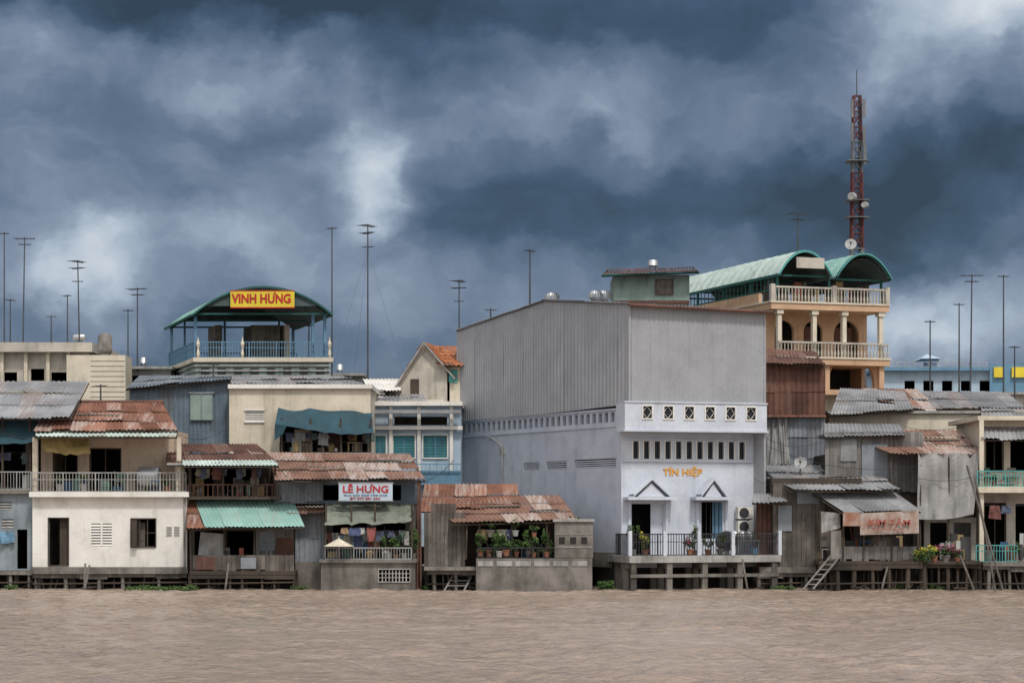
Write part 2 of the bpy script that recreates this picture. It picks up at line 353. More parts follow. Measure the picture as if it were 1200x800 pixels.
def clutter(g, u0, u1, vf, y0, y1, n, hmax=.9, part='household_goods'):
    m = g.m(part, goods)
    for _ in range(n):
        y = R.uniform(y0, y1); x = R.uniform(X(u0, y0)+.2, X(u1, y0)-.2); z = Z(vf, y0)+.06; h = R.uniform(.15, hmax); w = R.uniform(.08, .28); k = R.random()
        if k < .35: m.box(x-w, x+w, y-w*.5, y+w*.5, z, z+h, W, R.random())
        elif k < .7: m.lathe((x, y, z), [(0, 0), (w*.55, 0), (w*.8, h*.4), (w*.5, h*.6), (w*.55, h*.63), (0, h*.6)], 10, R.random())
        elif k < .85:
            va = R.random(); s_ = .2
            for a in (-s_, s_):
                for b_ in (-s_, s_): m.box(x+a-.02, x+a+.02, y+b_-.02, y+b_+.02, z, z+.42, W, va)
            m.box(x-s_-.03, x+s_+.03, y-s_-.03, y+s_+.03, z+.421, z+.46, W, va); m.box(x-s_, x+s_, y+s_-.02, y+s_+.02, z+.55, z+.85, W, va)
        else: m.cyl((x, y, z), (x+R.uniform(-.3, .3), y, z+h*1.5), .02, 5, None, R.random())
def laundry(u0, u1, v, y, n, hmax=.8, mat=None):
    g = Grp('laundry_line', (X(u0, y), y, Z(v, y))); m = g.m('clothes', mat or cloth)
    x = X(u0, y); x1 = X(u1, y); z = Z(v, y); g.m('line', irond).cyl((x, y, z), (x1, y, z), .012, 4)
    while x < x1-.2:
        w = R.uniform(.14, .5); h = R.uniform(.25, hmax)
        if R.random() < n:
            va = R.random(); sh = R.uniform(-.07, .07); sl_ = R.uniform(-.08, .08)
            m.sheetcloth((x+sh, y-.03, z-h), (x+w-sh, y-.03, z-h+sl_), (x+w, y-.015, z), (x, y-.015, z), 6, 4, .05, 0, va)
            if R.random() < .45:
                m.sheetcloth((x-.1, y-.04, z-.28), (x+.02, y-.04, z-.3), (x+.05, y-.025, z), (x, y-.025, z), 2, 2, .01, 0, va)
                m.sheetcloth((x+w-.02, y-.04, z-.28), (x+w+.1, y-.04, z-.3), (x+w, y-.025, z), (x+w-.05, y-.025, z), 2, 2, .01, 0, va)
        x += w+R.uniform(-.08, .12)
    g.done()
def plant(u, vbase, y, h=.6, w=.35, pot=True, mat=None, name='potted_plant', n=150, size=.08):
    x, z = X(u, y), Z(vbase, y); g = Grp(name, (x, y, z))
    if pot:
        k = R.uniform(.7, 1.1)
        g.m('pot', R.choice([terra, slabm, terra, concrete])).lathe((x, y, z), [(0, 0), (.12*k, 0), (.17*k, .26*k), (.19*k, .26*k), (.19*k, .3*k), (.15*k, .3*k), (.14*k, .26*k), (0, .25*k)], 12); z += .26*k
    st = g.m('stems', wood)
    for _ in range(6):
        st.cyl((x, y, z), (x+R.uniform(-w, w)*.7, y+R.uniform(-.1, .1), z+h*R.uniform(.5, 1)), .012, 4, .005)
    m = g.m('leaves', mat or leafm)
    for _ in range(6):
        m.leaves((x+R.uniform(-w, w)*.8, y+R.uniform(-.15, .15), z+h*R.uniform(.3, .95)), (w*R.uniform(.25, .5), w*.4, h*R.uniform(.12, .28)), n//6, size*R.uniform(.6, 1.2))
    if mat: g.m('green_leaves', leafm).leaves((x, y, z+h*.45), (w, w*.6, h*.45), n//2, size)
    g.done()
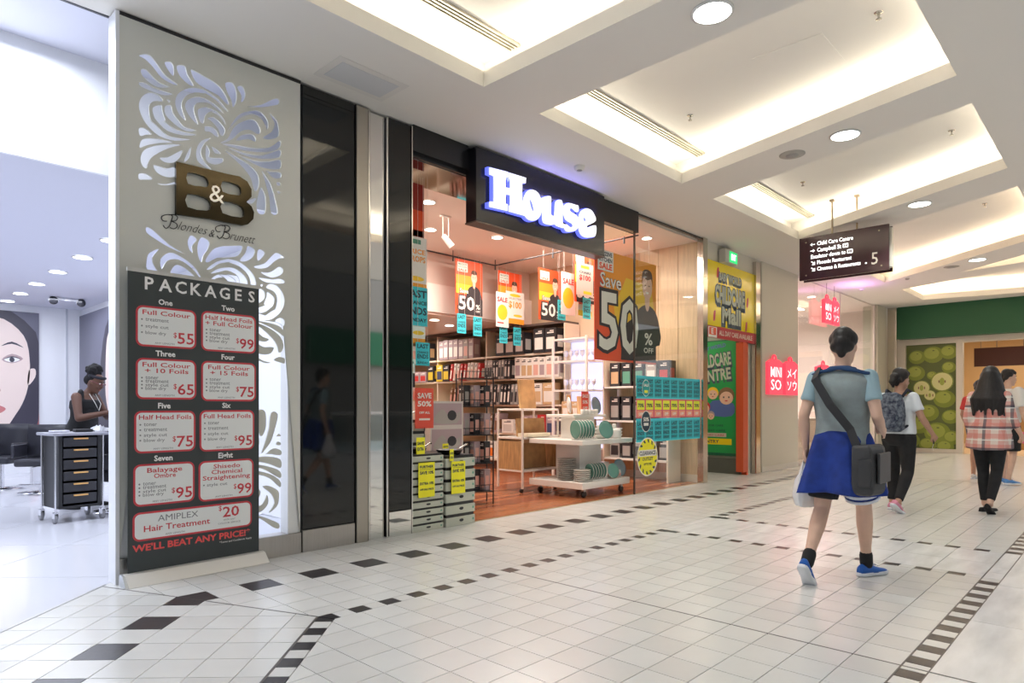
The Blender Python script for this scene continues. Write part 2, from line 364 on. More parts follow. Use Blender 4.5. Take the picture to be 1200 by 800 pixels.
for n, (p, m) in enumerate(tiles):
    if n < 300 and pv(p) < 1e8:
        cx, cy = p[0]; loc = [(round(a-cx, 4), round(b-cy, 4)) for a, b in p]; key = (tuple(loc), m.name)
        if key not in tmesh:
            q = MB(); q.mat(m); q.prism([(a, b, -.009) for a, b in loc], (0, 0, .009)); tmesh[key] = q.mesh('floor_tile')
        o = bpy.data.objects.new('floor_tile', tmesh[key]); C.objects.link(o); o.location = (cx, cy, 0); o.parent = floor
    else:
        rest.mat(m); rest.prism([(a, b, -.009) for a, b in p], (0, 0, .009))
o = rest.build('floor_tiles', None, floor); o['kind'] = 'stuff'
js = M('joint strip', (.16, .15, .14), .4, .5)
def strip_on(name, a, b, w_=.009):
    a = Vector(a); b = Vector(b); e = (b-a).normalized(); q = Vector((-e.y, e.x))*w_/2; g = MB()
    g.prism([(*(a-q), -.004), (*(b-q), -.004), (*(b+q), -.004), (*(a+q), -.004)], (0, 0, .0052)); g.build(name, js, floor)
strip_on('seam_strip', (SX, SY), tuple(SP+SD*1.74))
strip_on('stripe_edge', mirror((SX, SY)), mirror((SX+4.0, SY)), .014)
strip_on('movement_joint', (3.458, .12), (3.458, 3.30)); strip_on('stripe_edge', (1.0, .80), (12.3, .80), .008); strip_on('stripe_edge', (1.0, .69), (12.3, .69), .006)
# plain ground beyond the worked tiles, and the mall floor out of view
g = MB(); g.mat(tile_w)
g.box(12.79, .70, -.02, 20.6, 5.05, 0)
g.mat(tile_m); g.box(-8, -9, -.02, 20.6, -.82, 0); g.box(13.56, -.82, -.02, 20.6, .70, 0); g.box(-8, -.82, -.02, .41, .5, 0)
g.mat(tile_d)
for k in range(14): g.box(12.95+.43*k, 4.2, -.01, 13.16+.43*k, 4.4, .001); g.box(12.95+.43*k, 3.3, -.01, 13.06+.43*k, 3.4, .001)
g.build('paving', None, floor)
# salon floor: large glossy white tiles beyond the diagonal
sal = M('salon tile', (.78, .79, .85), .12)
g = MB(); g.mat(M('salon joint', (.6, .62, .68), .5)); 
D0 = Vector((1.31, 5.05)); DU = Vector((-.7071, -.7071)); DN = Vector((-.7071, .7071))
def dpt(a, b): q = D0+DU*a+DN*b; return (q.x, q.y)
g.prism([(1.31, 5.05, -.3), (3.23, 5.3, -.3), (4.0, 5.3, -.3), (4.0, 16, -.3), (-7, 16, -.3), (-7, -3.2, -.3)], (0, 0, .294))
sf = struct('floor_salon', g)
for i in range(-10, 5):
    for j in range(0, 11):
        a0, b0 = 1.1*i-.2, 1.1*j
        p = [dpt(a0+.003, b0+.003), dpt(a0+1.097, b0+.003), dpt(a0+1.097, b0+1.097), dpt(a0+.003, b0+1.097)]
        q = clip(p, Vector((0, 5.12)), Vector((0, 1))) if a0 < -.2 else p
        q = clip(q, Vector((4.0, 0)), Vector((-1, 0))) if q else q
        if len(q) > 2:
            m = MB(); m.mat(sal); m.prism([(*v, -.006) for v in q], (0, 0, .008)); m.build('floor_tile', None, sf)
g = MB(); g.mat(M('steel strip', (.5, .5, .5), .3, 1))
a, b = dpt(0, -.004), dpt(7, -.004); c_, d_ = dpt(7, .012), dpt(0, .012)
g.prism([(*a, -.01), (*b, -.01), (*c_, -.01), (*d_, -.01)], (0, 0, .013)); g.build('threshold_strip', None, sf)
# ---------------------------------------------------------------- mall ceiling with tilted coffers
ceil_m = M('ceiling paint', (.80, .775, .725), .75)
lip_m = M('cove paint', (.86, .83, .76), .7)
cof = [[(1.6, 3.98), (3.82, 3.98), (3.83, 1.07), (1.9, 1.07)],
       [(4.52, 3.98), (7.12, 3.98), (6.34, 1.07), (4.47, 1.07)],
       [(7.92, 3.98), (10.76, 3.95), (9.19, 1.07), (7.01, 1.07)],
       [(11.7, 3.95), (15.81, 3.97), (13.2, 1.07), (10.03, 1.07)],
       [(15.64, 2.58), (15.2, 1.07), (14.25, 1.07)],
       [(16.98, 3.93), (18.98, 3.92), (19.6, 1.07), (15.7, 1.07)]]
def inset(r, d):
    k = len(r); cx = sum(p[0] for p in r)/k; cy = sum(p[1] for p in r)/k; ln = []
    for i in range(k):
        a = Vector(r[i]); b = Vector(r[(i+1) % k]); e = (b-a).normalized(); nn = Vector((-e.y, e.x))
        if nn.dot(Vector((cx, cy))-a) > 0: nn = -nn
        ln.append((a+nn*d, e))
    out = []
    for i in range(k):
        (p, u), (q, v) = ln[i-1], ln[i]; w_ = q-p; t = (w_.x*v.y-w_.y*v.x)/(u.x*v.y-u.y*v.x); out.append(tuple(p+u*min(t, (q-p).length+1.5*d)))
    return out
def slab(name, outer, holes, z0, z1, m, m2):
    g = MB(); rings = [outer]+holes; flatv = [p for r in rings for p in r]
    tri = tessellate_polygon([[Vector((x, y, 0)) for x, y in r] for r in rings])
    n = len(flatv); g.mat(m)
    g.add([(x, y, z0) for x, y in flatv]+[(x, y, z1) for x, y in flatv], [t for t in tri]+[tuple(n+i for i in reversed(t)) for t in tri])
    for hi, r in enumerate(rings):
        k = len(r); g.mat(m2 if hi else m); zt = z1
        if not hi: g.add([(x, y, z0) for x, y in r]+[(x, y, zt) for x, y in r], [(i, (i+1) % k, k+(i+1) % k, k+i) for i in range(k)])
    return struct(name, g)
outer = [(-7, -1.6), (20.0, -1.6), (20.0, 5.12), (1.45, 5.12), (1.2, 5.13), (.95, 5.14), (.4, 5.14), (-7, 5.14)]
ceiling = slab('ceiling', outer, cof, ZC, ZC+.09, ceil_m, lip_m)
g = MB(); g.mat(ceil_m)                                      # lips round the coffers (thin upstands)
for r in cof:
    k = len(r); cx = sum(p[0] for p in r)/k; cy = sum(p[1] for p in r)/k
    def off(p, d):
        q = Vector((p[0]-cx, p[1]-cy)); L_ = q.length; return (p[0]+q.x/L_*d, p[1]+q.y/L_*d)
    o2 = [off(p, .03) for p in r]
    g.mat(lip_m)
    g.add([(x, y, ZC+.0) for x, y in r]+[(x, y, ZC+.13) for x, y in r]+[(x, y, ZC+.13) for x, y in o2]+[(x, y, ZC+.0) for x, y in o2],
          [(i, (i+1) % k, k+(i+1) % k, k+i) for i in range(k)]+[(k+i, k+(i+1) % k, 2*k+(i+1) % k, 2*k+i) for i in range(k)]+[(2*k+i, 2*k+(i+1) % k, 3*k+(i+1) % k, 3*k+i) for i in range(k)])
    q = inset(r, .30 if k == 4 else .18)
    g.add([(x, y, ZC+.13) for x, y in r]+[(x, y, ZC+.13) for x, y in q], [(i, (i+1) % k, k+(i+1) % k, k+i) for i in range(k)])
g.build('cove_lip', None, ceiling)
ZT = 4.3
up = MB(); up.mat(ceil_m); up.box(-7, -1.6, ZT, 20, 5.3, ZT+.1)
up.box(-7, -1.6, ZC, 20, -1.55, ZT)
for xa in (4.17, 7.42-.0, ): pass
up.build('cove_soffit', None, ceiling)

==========

- What to work on: Which lines hold the word "range"? Show each one.

- Result of the task:
    for _ in range(n):
    for _ in range(6):
    for _ in range(6):
for k in range(14): g.box(12.95+.43*k, 4.2, -.01, 13.16+.43*k, 4.4, .001); g.box(12.95+.43*k, 3.3, -.01, 13.06+.43*k, 3.4, .001)
for i in range(-10, 5):
    for j in range(0, 11):
    for i in range(k):
    for i in range(k):
        if not hi: g.add([(x, y, z0) for x, y in r]+[(x, y, zt) for x, y in r], [(i, (i+1) % k, k+(i+1) % k, k+i) for i in range(k)])
          [(i, (i+1) % k, k+(i+1) % k, k+i) for i in range(k)]+[(k+i, k+(i+1) % k, 2*k+(i+1) % k, 2*k+i) for i in range(k)]+[(2*k+i, 2*k+(i+1) % k, 3*k+(i+1) % k, 3*k+i) for i in range(k)])
    g.add([(x, y, ZC+.13) for x, y in r]+[(x, y, ZC+.13) for x, y in q], [(i, (i+1) % k, k+(i+1) % k, k+i) for i in range(k)])